The basis for Kennan's writings was anything but realist. A realist would have looked at the situation and concluded that the US and the USSR were equally matched, and probably wouldn't have even ventured a winner in this conflict, much less a strategy. But, more than fifty years later, it turned out that Kennan had made one of the most foresighted arguments, certainly in modern history. As it turned out, 'soft power' - the strength, purported not to exist by realists, derived from a better image on human rights and other issues - played a major role in the conflict.

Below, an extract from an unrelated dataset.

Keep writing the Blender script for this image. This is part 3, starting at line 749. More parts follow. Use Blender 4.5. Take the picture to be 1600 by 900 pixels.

Neoconservatives are right that democracy is better than other forms of government, but that's only part of the story. The other part will confound the realists even more: aside from civic functions that don't matter as much anyway, the Muslim world essentially acts as its own 'state.' It has a consistent 'foreign policy,' based on the principle of theocracy, which we need to fight in principle. There are Muslims who would fight the intrusion of any sort of religion into government, but they make up a small minority.

Our foreign policy should promote democracy, but in the secular world around the Muslim world, not in it. Even under the theory that our military has rescued Iraqis from a murderous dictator, we don't need to reward people with democracy who will then simply vote in a theocratic regime. Regime change someplace like Zimbabwe would be much more helpful for our cause, or, even better, less obtrusive aid through agencies such as the National Endowment for Democracy or the like.

Some senators recently had the right idea with blocking shipping takovers from a Dubai company - now they need to extend this principle to democracy itself. In addition to national security, this will have electoral benefits: Reagan is the most memorable president since JFK, and both of them were very idealistic, each in their own way.